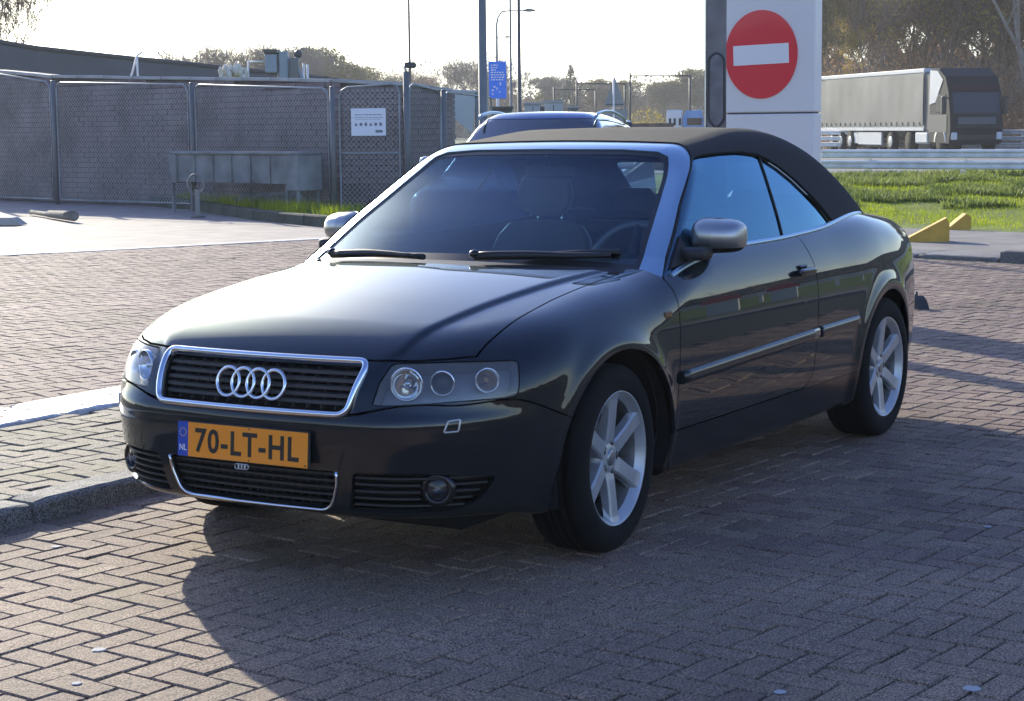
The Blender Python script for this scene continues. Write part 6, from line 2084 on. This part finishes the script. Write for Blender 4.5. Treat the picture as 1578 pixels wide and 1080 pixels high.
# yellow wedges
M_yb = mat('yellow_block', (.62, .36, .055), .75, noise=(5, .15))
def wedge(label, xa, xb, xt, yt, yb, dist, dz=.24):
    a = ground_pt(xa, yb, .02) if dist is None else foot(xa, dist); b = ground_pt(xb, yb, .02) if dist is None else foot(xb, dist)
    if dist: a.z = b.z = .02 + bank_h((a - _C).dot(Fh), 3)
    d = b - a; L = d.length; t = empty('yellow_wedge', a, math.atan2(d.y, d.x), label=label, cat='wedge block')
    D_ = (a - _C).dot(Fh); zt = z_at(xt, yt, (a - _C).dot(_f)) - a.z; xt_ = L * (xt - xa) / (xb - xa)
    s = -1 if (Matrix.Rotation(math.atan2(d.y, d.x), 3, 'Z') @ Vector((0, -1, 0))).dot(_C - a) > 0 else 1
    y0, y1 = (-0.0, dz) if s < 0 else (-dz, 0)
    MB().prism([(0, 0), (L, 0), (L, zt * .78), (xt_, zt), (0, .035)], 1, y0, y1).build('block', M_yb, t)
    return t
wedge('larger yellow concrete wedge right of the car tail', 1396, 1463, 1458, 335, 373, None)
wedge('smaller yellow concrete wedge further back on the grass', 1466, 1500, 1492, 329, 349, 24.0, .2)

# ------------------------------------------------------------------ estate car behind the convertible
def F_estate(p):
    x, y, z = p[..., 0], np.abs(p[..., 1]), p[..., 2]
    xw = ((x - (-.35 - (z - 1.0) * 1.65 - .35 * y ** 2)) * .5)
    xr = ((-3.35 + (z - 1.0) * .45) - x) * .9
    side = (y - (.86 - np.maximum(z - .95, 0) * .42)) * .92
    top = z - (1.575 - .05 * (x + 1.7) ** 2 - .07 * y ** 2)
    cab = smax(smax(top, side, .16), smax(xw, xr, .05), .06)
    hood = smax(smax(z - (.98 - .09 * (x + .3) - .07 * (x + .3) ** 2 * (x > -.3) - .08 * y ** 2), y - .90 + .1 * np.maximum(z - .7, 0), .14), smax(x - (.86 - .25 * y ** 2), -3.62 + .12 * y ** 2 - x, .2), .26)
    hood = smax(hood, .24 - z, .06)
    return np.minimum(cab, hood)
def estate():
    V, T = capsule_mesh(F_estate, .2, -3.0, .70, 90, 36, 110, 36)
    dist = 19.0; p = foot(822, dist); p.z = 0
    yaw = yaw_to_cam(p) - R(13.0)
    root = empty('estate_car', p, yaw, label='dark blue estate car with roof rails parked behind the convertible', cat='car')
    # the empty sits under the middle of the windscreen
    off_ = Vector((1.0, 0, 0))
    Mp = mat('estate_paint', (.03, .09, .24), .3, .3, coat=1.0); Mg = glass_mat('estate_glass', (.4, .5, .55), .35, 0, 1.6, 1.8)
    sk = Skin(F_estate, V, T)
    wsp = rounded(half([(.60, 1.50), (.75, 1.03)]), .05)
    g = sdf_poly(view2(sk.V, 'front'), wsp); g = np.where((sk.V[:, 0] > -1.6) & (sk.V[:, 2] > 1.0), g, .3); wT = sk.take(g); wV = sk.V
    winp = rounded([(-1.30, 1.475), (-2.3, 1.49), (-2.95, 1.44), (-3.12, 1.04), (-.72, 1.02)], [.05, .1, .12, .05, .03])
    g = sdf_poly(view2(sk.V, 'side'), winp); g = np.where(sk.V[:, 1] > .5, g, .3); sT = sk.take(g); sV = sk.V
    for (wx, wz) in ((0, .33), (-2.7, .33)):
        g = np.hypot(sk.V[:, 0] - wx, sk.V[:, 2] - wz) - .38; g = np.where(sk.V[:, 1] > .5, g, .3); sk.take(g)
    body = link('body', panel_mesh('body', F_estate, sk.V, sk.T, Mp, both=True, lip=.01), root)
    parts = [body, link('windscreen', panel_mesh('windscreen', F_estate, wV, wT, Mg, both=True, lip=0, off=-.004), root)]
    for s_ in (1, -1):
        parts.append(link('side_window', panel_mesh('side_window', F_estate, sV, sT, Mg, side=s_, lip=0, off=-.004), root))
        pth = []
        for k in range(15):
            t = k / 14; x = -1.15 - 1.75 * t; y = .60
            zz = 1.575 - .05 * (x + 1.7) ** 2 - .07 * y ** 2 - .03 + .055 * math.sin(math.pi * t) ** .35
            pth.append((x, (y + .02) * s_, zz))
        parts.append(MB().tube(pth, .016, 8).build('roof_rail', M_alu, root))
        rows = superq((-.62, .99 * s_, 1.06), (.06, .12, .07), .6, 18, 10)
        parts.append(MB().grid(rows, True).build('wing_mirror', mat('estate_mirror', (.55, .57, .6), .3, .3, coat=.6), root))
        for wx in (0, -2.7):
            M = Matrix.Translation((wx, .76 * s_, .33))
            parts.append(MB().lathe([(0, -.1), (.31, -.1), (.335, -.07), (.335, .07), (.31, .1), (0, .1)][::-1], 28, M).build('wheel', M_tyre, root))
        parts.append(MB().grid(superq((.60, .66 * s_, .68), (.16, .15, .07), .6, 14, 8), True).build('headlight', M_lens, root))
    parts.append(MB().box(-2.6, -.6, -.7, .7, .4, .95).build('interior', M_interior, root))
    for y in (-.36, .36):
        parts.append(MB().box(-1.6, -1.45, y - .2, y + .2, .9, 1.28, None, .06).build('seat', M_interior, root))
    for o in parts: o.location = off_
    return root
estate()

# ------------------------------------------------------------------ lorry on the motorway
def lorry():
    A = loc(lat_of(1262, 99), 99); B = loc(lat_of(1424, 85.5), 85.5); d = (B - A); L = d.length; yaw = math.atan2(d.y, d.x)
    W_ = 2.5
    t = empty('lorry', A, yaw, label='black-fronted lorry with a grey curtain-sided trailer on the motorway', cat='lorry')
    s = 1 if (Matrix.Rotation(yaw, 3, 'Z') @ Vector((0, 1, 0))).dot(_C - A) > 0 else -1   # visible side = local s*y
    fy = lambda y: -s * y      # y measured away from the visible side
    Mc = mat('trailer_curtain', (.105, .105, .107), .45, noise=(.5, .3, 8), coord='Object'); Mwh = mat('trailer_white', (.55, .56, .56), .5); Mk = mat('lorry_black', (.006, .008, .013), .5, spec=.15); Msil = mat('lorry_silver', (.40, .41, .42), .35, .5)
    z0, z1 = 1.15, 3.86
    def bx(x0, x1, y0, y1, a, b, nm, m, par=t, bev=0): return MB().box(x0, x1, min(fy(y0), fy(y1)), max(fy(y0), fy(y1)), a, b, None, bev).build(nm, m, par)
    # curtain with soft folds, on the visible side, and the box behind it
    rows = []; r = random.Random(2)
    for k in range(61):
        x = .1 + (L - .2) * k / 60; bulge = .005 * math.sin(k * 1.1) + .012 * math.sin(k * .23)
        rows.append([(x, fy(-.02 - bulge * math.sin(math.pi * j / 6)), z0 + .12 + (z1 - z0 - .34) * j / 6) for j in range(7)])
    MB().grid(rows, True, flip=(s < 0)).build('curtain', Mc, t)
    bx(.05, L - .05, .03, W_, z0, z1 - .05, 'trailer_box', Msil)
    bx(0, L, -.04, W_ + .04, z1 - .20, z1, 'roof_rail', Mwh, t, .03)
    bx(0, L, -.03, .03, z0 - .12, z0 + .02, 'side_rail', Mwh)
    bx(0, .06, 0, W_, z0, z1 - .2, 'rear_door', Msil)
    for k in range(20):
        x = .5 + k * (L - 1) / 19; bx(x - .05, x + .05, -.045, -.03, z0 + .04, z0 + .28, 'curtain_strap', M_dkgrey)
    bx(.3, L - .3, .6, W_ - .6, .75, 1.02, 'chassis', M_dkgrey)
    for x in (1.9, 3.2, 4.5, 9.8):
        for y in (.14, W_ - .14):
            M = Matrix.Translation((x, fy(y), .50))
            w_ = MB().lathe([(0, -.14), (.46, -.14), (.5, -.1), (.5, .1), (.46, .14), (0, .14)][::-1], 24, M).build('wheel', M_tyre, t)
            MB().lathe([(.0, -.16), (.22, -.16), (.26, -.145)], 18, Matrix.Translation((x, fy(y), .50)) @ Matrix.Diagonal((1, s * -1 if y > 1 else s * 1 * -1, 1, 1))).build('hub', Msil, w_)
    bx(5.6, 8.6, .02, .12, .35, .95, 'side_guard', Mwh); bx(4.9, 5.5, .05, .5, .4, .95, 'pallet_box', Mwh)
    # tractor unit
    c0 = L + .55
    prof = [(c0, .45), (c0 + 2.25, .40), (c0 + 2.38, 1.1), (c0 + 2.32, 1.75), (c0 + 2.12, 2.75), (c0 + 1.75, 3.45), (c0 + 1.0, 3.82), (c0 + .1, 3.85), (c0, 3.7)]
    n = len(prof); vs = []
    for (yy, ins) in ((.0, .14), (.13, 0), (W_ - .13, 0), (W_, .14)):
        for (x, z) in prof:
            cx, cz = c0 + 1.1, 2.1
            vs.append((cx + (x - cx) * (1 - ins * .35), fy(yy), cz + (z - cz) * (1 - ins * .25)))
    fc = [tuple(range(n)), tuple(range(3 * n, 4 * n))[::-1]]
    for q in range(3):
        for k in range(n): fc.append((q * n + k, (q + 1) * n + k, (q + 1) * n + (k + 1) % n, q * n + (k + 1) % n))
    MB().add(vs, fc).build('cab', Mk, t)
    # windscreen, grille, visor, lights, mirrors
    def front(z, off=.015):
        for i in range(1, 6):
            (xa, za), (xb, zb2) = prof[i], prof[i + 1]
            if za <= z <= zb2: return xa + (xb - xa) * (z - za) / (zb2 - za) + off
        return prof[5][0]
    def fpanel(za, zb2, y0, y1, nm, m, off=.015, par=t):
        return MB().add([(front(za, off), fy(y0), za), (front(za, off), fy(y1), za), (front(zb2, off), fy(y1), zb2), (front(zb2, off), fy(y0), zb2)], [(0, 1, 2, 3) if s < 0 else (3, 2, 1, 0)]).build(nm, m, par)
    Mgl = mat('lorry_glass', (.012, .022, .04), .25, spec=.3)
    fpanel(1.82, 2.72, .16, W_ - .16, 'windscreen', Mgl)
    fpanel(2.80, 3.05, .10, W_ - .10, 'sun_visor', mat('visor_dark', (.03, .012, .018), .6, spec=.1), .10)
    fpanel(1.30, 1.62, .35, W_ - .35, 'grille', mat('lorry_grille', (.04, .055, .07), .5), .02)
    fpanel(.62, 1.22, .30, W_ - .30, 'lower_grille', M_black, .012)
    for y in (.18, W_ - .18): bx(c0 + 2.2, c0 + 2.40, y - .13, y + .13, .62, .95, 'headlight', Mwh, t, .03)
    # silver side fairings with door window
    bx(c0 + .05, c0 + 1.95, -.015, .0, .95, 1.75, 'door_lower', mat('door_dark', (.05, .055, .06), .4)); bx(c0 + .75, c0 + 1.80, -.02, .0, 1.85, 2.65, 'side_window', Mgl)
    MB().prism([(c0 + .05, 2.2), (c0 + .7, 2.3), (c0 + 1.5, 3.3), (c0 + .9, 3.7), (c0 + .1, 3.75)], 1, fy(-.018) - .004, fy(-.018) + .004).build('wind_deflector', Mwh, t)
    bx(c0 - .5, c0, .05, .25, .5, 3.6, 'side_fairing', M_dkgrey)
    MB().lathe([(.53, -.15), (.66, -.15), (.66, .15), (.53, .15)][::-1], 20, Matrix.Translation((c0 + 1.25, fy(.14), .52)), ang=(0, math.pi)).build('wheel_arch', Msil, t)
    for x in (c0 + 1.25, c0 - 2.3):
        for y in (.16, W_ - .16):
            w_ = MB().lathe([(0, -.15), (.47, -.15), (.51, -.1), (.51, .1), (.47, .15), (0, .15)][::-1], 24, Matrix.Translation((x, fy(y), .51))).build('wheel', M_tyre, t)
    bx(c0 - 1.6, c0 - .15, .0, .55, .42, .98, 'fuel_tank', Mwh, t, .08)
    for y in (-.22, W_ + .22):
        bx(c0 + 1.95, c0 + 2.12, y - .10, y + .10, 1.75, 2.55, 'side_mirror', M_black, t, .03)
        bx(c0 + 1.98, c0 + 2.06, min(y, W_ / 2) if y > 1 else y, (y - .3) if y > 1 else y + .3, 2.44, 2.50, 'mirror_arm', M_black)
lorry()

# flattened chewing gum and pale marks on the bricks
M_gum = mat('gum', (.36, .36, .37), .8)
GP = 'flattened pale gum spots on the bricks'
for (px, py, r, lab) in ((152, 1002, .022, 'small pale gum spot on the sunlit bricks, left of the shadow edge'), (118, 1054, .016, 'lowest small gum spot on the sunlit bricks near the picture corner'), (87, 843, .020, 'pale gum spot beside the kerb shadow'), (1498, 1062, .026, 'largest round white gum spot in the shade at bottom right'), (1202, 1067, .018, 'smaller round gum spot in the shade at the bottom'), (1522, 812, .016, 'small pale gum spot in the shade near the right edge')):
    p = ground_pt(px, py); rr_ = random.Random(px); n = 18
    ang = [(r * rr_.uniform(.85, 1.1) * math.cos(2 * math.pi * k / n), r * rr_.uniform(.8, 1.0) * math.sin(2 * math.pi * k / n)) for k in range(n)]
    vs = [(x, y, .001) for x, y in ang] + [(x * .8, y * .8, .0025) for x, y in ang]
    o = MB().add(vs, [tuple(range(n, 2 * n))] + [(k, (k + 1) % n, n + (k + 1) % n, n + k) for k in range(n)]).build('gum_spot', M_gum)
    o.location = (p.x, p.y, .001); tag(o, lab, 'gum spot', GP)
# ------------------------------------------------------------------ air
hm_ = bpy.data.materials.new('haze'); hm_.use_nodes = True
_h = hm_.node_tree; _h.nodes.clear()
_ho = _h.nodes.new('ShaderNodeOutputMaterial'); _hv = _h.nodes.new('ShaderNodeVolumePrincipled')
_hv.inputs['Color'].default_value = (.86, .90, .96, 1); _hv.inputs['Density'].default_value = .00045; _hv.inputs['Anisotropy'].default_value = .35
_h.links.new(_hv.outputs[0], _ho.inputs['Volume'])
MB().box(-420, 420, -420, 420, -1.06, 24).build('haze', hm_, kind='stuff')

-------------------------

* **WORK INSTRUCTIONS**: From the listing, copy each line containing the word "picture".

* **ANSWER FOR THE TASK**:
The Blender Python script for this scene continues. Write part 6, from line 2084 on. This part finishes the script. Write for Blender 4.5. Treat the picture as 1578 pixels wide and 1080 pixels high.
for (px, py, r, lab) in ((152, 1002, .022, 'small pale gum spot on the sunlit bricks, left of the shadow edge'), (118, 1054, .016, 'lowest small gum spot on the sunlit bricks near the picture corner'), (87, 843, .020, 'pale gum spot beside the kerb shadow'), (1498, 1062, .026, 'largest round white gum spot in the shade at bottom right'), (1202, 1067, .018, 'smaller round gum spot in the shade at the bottom'), (1522, 812, .016, 'small pale gum spot in the shade near the right edge')):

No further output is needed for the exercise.